Self development: The dark night of the soul


Sarbani Sen takes a spiritual journey of self development to a mythical union.

This concept is taken from a poem written by the mystic Saint John of the Cross in the 16th century. In 1577, he was imprisoned for nine months during which he wrote about his “dark night of the soul.” The original poem narrates the journey of the soul to mystical union with God. The journey is called ‘Dark Night’ in part because darkness represents the fact that the destination (God) is unknowable, as is the path.

“In an obscured night
Fever’d with love’s anxiety
I went, none seeing me
Forth from my house where all things quiet be.”

This poem does not refer to the difficulties of life in general but rather in the purgation that is the road to the divine. How far can we relate this to our contemporary world and everyday life? For me it couldn’t explain better the feelings we can go through during the long months of winter, when energies are low, and we spend a lot of time in our houses, waiting for the Spring to emerge and bring back it’s (de)lightful odours, flowers and smiles.

In shamanic culture, according to Jamie Sams, a Native American shamanic healer and author of the book Dance your dreams, the black night of the soul is a period in the life of a person where there is chaos and confusion without respite.  Often, life will present tests and more tests, one source of grief after another, where devastating experiences seem to be never ending. These terrible periods, according to Native Americans, force us to reevaluate what we think, what we feel, what is really important, what values give us strength and how to let go from what no longer serves us. They create a major adjustment to reality, which leads us to reconsider our priorities. As Jamie puts it: “In most life lessons, the Coyote administrated me the worst scenarios for me to be able to learn to surf the REALLY HIGH waves. I can be swept away many times in a row but always continue surfing. And in the end, I can laugh. I needed to discover humor. And eventually I understand that I don’t need to apologize for anything happening in my life, that there’s no need to explain to anyone the old jokes of my chaotic and paradoxical dance.”

A dark night of the soul can happen to anyone after going through rapid spiritual progress. Once you activate the mirror, meaning once you start to become aware your outer reality is reflecting your inner reality, the lessons come swiftly whether you want them or not. If you’re surrounded by angry people, you are being called to explore feelings of unresolved anger in yourself. If people start to annoy you, you’re being called to learn patience and compassion for the trials and tribulations of others. You may be encouraged to start forming feelings of compassion for yourself, which may be an odd feeling if you’ve been beating yourself up for a long time over things.

If we’re feeling a lot of stress and anxiety about our daily life, that’s a big clue we are coming from a place of falseness and ego. And the negative emotions we feel are messengers. So we need to pay attention to what the world is trying to tell us.

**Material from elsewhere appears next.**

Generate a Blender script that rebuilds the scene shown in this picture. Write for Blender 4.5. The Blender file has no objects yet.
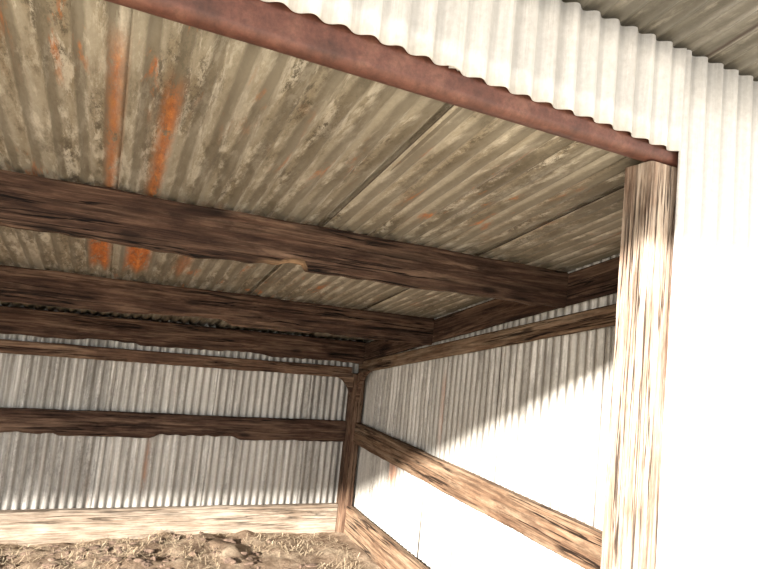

In modern spirituality and in ‘access consciousness’, the default of life is happiness and peace. Everything else is false, and it’s easy for us to get locked into situations that serve our ego instead of serving our true self. When we are aligned with our soul and connected to our higher self, life becomes easier and lighter. We stop chasing after dragons. We give up on having to be right all the time. But this can have an effect of shining a light on all the dark places in our life. We are being shown the places where our soul has been shattered. The dark night of the oul is all about healing those broken parts of ourselves, by showing us our dark sides.